Best Time to Buy and Sell Stock
You are given an array prices where prices[i] is the price of a given stock on the ith day.
You want to maximize your profit by choosing a single day to buy one stock and choosing a different day in the future to sell that stock.
Return the maximum profit you can achieve from this transaction. If you cannot achieve any profit, return 0.
Example 1:
Input: prices = [7,1,5,3,6,4]
Output: 5
Explanation: Buy on day 2 (price = 1) and sell on day 5 (price = 6), profit = 6-1 = 5.
Note that buying on day 2 and selling on day 1 is not allowed because you must buy before you sell.
Example 2:
Input: prices = [7,6,4,3,1]
Output: 0
Explanation: In this case, no transactions are done and the max profit = 0.
Constraints:
1 <= prices.length <= 10^5
0 <= prices[i] <= 10^4(Brute Force) 1st Try --> SUCCESS
class Solution { public: int maxProfit(vector<int>& prices) { if(prices.size() == 1) return 0; int ret = 0; int mid = prices.size()/2; vector<int> left_vector(prices.begin(), prices.begin() + mid); vector<int> right_vector(prices.begin() + mid, prices.end()); auto max_val = max_element(right_vector.begin(), right_vector.end()); auto min_val = min_element(left_vector.begin(), left_vector.end()); ret = max(ret, *max_val - *min_val); ret = max(ret, maxProfit(left_vector)); ret = max(ret, maxProfit(right_vector)); return ret; } };
Applying brute force approach, which is picking buying day and then selling day, recognizes me that the time complexity for this is O(N^2) and that way I can't meet the constraints. So, firstly I tried to make the time complexity into O(NlogN) and the easiest way that came up to my mind is divide and conquer. I used the easiest way to implement this by using recursive function pattern. As you can see, the result was miserable and beats almost nobody..

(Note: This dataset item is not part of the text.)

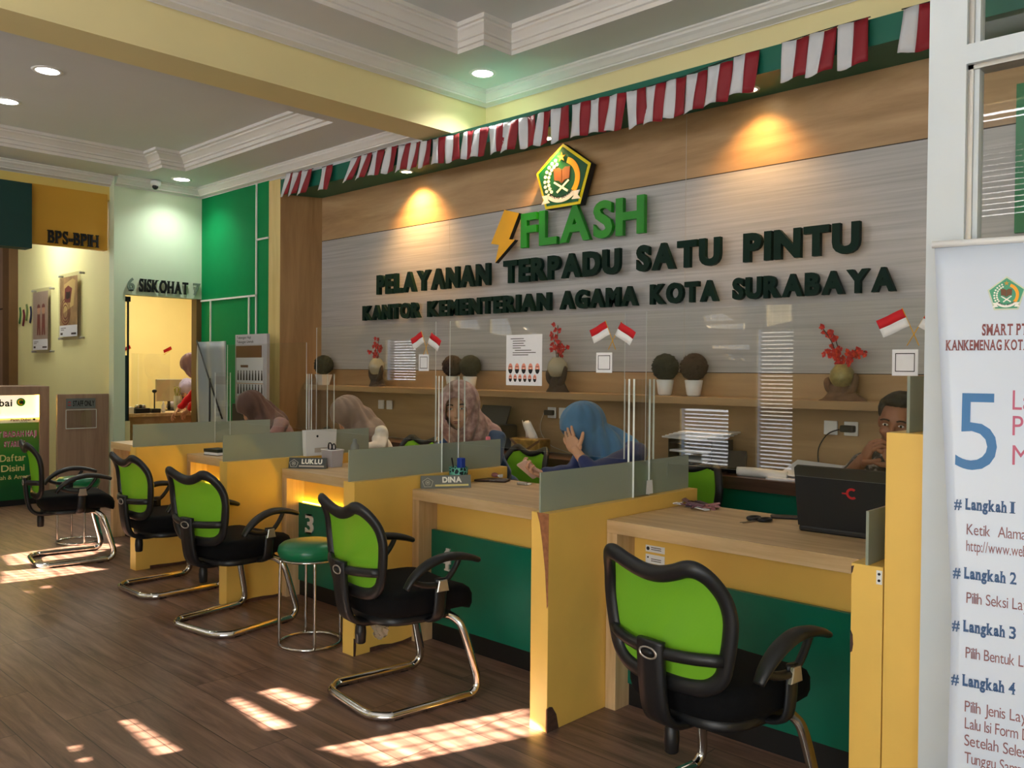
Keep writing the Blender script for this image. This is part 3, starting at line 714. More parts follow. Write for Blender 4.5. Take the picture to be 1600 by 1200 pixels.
t = thing('face_poster', 'white sheet of text and two rows of small masked faces on the acrylic screen', 'poster', (-2.905, 3.127, 1.35))
MB().box(-3.026, 3.1262, 1.348, -2.785, 3.1278, 1.60, M['paper']).build('sheet', t, True)
k = MB()
for j, (xa, xb) in enumerate(((.03, .12), (.045, .13), (.045, .12), (.045, .13), (.045, .10), (.06, .17), (.045, .20), (.045, .15))):
    k.box(-3.026+xa, 3.1256, 1.578-j*.0115, -3.026+xb, 3.1262, 1.5815-j*.0115, M['seam'])
k.build('print', t, True)
skinp = mat('printed face pink', (232, 150, 130), .7)
fc = MB()
for row, n, z, w, hh in ((0, 5, 1.432, .030, .026), (1, 6, 1.384, .022, .019)):
    for j in range(n):
        cx = -3.026+.030+j*((.182 if row == 0 else .165)/(n-1)); O = (cx, 3.1262, z); a = ((1, 0, 0), (0, 0, 1), (0, -1, 0))
        fc.prism([(w/2*math.cos(q), hh*math.sin(q)) for q in [2*PI*i/14 for i in range(14)]], O, *a, 0, .0004, skinp)
        fc.prism([(w/2*math.cos(q), hh*math.sin(q)) for q in [PI*(1.05+.9*i/8) for i in range(9)]], O, *a, .0004, .0007, M['ink'])
        fc.prism([(-w*.35, hh*.30), (w*.35, hh*.30), (w*.35, hh*.42), (-w*.35, hh*.42)], O, *a, .0004, .0007, M['embrown'])
        fc.prism([(-w*.16, -hh*.05), (w*.16, -hh*.05), (w*.1, hh*.1), (-w*.1, hh*.1)], O, *a, .0004, .0007, M['emwhite'])
fc.build('face_rows', t, True)
# ------------------------------------------------------------------ visitor chairs and stools
def smooth_path(P, n=6, closed=False):
    """Catmull-Rom through the points"""
    P = [Vector(p) for p in P]; out = []; k = len(P)
    rng = range(k if closed else k-1)
    for i in rng:
        a, b, c, d = (P[(i-1) % k] if closed or i > 0 else P[0]), P[i], P[(i+1) % k], (P[(i+2) % k] if closed or i+2 < k else P[-1])
        for j in range(n):
            t = j/n; out.append(.5*((2*b)+(c-a)*t+(2*a-5*b+4*c-d)*t*t+(3*b-a-3*c+d)*t**3))
    if not closed: out.append(P[-1])
    return out
BASE_BACK = -.235
def back_y(x, z):
    """the back leans, its sides wrap forward and its top rolls rearward"""
    t = (z-.50)
    y = BASE_BACK-.10*t+.42*x*x*1.9
    if z > .74: y -= 2.6*(z-.74)**2
    if z < .58: y += .5*(.58-z)**2
    return y
OUT = [(0, .500), (.09, .500), (.155, .512), (.198, .550), (.216, .61), (.228, .68), (.232, .74), (.222, .80), (.200, .852), (.172, .882), (.140, .886), (.095, .868), (.045, .852), (0, .847)]
OUT = [(x, .497+(z-.5)*.945) for x, z in OUT]
def back_parts(t, frame_r=.019):
    half = [(x, z) for x, z in OUT]
    loop = half + [(-x, z) for x, z in reversed(half[1:-1])]
    path = smooth_path([(x, back_y(x, z), z) for x, z in loop], 4, True)
    MB().sweep(path, .017, M['black'], ry=.0255, n=12, closed=True, up=(0, 1, 0)).build('back_frame', t)
    fab = MB(); n = 20
    def xw(z):
        pts = sorted([(zz, xx) for xx, zz in OUT if xx > .05 and zz < .87])
        for (z0, x0), (z1, x1) in zip(pts, pts[1:]):
            if z0 <= z <= z1: return x0+(x1-x0)*(z-z0)/max(z1-z0, 1e-6)
        return pts[-1][1] if z > .8 else pts[0][1]
    def ztop(x): return .827+.032*min(1, (abs(x)/.165)**2)
    rows = []
    for i in range(n+1):
        row = []
        for j in range(n+1):
            u = -1+2*j/n; zz = .503+(ztop(u*.21)-.503)*i/n; x = u*(xw(zz)-.004); row.append((x, back_y(x, zz)+.004, zz))
        rows.append(row)
    V = [p for r in rows for p in r]; F = [(i*(n+1)+j, i*(n+1)+j+1, (i+1)*(n+1)+j+1, (i+1)*(n+1)+j) for i in range(n) for j in range(n)]
    fab.add(V, F, M['lime'], True); o = fab.build('back_mesh', t); o['label'] = 'lime green mesh panel'
    MB().sweep([(x, back_y(x, .60)-.012-.02*(1-(x/.2)**2), .60-.008*(1-(x/.2)**2)) for x in [-.214+.428*i/12 for i in range(13)]], .015, M['black'], ry=.019, n=8, up=(0, 1, 0)).build('lumbar_bar', t)
def make_chair(name, label, cat, visitor=True):
    t = thing(name, label, cat)
    # cushion with a waterfall front, on a black pan
    c = MB(); rings = []
    for z, k, f in ((.388, .86, -.02), (.398, .97, -.005), (.422, 1.0, 0), (.462, 1.0, 0), (.482, .96, -.008), (.492, .86, -.02), (.496, .6, -.04)):
        ring = []
        for j in range(36):
            a = 2*PI*j/36; ca, sa = math.cos(a), math.sin(a); e = .55
            x = .238*k*math.copysign(abs(ca)**e, ca); y = .235*k*math.copysign(abs(sa)**e, sa)
            zz = z-(.055*max(0, (y-.12)/.12)**2 if y > .12 else 0)+.012*(x/.24)**2
            ring.append((x, y*1.06+.045, zz))
        rings.append(ring)
    c.loft(rings, M['blackfab']).build('seat_cushion', t)
    MB().loft([[(x*.20, y*.19+.01, z) for x, y in ((math.copysign(abs(math.cos(2*PI*j/24))**.6, math.cos(2*PI*j/24)), math.copysign(abs(math.sin(2*PI*j/24))**.6, math.sin(2*PI*j/24))) for j in range(24))] for z in (.362, .372, .398)], M['black']).build('seat_pan', t)
    back_parts(t)
    # spine: flat slab from the lumbar bar down, bending forward under the seat
    sp = smooth_path([(0, -.285, .625), (0, -.282, .56), (0, -.272, .47), (0, -.255, .40), (0, -.215, .362), (0, -.14, .352), (0, -.05, .36)], 5)
    MB().sweep(sp, .012, M['black'], ry=.050, n=12, up=(0, 1, .2), square=.8).build('spine', t)
    bdg = MB()
    Rr = [(-.0, -.2985, .585)]
    bdg.loft([[(.036*math.cos(q)*k, -.2965-d, .588+.019*math.sin(q)*k) for q in [2*PI*i/20 for i in range(20)]] for k, d in ((1, 0), (1, .003), (.8, .004), (.8, .002), (.01, .002))], M['badge'])
    b = bdg.build('badge', t); b['label'] = 'oval silver badge on the spine'
    ins = MB(); ins.loft([[(.0285*math.cos(q)*k, -.2992-d, .588+.0135*math.sin(q)*k) for q in [2*PI*i/20 for i in range(20)]] for k, d in ((1, 0), (.01, .0008))], M['black']); ins.build('badge_plate', b)
    MB().lathe([(.018, -.075), (.022, -.07), (.024, -.03), (.022, 0), (.014, .01), (.012, .03)], (0, -.185, .335), M['black'], 16).build('knob', t)
    # arms: an arched pad whose two ends come down to a hub, and a post to the seat pan
    for s in (1, -1):
        X = .265*s
        pad = smooth_path([(X, -.125, .530), (X+.004*s, -.095, .572), (X+.006*s, -.035, .615), (X+.006*s, .045, .640), (X+.004*s, .125, .638), (X, .190, .624), (X, .235, .608)], 5)
        k = len(pad)
        MB().sweep(pad, [.012+.006*math.sin(PI*i/(k-1)) for i in range(k)], M['black'], ry=[.020+.012*math.sin(PI*i/(k-1)) for i in range(k)], n=12, up=(0, 0, 1)).build('armrest', t)
        br = MB()
        br.sweep(smooth_path([(X, -.10, .560), (X, -.055, .540), (X, -.005, .530), (X, .045, .528)], 4), .014, M['black'], ry=.017, n=8, up=(0, 0, 1))
        br.sweep(smooth_path([(X, .140, .636), (X, .118, .595), (X, .082, .552), (X, .045, .528)], 4), .012, M['black'], ry=.013, n=8, up=(0, 1, 0))
        br.sweep(smooth_path([(X, .045, .555), (X, .043, .50), (X-.002*s, .040, .44), (X-.012*s, .038, .395), (X-.05*s, .036, .372), (X-.12*s, .035, .368)], 4), .030, M['black'], ry=.012, n=10, up=(0, 1, 0))
        br.build('arm_bracket', t)
        MB().loft([[(X+s*(.006+d), .045+y*k, .526+z*k) for y, z in ((-.030, -.024), (.030, -.024), (.020, .024), (-.020, .024))] for k, d in ((1, 0), (1, .010), (.85, .013))], M['badge'], smooth=False).build('arm_badge', t)
    if visitor:
        r = .05; W = .235; yb = -.235; yf = .235
        half = [(.14, .10, .368), (.16, .15, .362), (.185, .185, .335), (.205, .205, .29), (.222, .245, .14), (.228, .258, .085), (.232, .255, .045), (.235, .225, .020), (.235, .18, 0.0178), (.235, -.13, 0.0178), (.232, -.175, 0.0178), (.20, -.213, 0.0178), (.165, -.232, 0.0178), (.10, -.238, 0.0178)]
        full = half+[(-x, y, z) for x, y, z in reversed(half)]
        MB().sweep(smooth_path(full, 5), .0175, M['chrome'], ry=.0175, n=12, square=.45).build('sled_frame', t)
        for s in (1, -1):
            for y in (.17, -.14): MB().rbox(W*s-.012, y-.022, 0, W*s+.012, y+.022, .010, .005, M['black']).build('glide', t)
    else:
        MB().cyl((0, 0, .09), (0, 0, .37), .025, M['black']).build('column', t)
        for i in range(5):
            a = 2*PI*i/5; ca, sa = math.cos(a), math.sin(a)
            g = MB().sweep([(ca*.02, sa*.02, .095), (ca*.27, sa*.27, .065)], .022, M['black'], n=8, r1=.014).build('base_arm', t)
            MB().cyl((ca*.27-.02*sa, sa*.27+.02*ca, .026), (ca*.27+.02*sa, sa*.27-.02*ca, .026), .026, M['black'], n=12).build('castor', g)
    return t
G = 'green mesh visitor chairs'
ch0 = make_chair('visitor_chair', 'green mesh visitor chair at the DINA desk, its chrome sled fully in view', 'chair')
ch0['group'] = G; ch0.location = (-2.947, 2.381, 0); ch0.rotation_euler = (0, 0, math.radians(-8))
CH = [(-4.44, 2.40, 8, 'green mesh visitor chair left of the round green stool'), (-5.44, 2.49, 0, 'green mesh visitor chair in front of the first yellow partition'),
      (-6.74, 2.34, -10, 'leftmost green mesh visitor chair, seen side-on by the staff gate'), (-1.425, 2.42, -7, 'nearest green mesh visitor chair, its back filling the lower right of the photo')]
for x, y, r, lab in CH: dup(ch0, (x, y, 0), math.radians(r), lab, G)
# plastic film still hanging under the seat of the DINA chair
film = MB()
rings = []
for i in range(7):
    z = .372-.018*i
    rings.append([(.05*math.cos(2*PI*j/14)*(1-.09*i)+random.uniform(-.008, .008), -.09+.05*math.sin(2*PI*j/14)*(1-.09*i)+random.uniform(-.008, .008), z+random.uniform(-.006, .006)) for j in range(14)])
film.loft(rings, sheet_mat('cling film', (.9, .9, .88, 1), .6, .2, lin((200, 190, 180))), smooth=False).build('packing_film', ch0)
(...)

(Slide Window) 2nd Try --> SUCCESS
class Solution { public: int maxProfit(vector<int>& prices) { auto lp = prices.begin(); auto rp = prices.begin()+1; auto ep = prices.end(); int ret = 0; while (rp < ep) { while(rp != ep && *lp <= *rp) { ret = max(ret, *rp-*lp); rp++; } lp = rp++; } return ret; } };
Time complexity can be O(N) by the second solution using slide window approach. And also the code is more simple. Slide window can be used when you have to find kind of max or min things from the array. There should be start and end points and the order of array should be considered. Alright, it seems perfect for applying slide window for this problem. Then how to solve it? Well, I drew a stock charts on my mind and had several thinking experiments. You don't have to think of the buying day when the price of the day is higher than the left point because that day gives you no more profit. So, all I need to do is when I faces the situation that the price of the day goes below than the left point, then moves the pointers and then search the most profit again.